ДЕНЬ МУРАВЬЯ

Nov 07, 2006 10:09

Эта статья о значении даты 7 ноября создавалась на злобу дня: меня попросили написать ее друзья, после того, как на обсуждение в думу было внесено предложение об отмене ее празднования.

С одной стороны, сегодня она уже малоактуальна.
С другой стороны, общие рассуждения о праздниках, присутствующие в ней, применимы практически к любым памятным датам нашего календаря.
А еще я знаю, что ее покритиковал Александр Исаевич Солженицын как излишне профессионально написанную, что, конечно, не может меня не радовать.
Статья была опубликована в молодежном православном общественно-политическом журнале "МЫ"

ДЕНЬ МУРАВЬЯ
10.11.2004 на утверждение Госдумы Российской Федерации был вынесен законопроект, лишающий 7 ноября статуса государственного праздника. По нему этот день остается памятной датой, но перестает быть всеобщим выходным. Вместо этого выходной переносится на 4 ноября, которое предложено считать “Днем народного единства”.

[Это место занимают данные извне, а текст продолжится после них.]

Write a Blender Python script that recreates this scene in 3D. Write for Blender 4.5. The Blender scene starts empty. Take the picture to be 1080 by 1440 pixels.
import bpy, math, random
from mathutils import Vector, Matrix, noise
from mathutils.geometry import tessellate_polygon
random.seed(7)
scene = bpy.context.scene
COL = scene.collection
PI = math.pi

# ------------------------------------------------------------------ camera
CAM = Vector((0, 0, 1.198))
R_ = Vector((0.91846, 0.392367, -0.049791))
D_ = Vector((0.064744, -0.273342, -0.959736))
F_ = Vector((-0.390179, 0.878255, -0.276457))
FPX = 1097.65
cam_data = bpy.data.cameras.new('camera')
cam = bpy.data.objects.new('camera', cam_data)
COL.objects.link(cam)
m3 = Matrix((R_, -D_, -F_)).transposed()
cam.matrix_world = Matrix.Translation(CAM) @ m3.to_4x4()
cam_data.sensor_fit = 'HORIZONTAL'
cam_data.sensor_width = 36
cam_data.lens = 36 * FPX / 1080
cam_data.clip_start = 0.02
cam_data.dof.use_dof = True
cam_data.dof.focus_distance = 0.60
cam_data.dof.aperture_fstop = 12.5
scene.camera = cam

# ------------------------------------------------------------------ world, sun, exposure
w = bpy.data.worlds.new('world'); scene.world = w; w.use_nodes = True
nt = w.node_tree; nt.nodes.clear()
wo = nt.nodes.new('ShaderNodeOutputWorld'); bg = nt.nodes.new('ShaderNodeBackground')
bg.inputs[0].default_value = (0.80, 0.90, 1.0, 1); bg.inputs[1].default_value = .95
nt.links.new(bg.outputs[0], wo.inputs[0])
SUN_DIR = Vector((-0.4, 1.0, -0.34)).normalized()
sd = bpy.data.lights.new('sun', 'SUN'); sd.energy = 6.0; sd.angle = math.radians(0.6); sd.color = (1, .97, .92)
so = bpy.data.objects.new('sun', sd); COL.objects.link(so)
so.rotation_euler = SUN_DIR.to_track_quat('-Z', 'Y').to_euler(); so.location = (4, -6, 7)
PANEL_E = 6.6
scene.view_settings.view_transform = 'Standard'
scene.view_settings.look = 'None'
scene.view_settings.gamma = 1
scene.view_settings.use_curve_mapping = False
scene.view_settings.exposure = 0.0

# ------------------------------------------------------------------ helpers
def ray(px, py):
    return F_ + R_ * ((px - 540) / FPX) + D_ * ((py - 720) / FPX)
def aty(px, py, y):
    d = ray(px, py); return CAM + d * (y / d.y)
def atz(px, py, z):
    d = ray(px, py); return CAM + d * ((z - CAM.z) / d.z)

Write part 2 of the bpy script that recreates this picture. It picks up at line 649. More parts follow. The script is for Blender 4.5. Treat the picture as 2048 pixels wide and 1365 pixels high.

Данное происшествие не повлекло за собой заметной гражданской реакции: компартии ограничились скромными протестами своих фан-клубов, в новостях больше говорили о продлении новогодней фиесты, а рейтинговые персоны вообще не заметили этой инициативы. Однако, вряд ли кто-либо на пост-советском пространстве не согласится с тем, что отмена октябрьской даты - событие уж если не значительное, то хотя бы заметное.
Возможно, отклики появятся после того, как закон будет принят. Или реакция возникнет ближе к осени, когда с приближением “красного” дня люди начнут ощущать непривычную пустоту и станут чувствовать себя неуютно. Тогда загремит лавина слов и выплеснется буря эмоций. Но теперь, когда ожидание праздников греет сердца и близость шампанского с салатными закусками смиряет воинственный пыл, быть может, самое время задаться вопросом о том, что происходит, а вернее, что может произойти. Что станет с нами, если этот закон действительно будет принят? Что мы потеряем и что приобретем? Чем был этот день все эти годы?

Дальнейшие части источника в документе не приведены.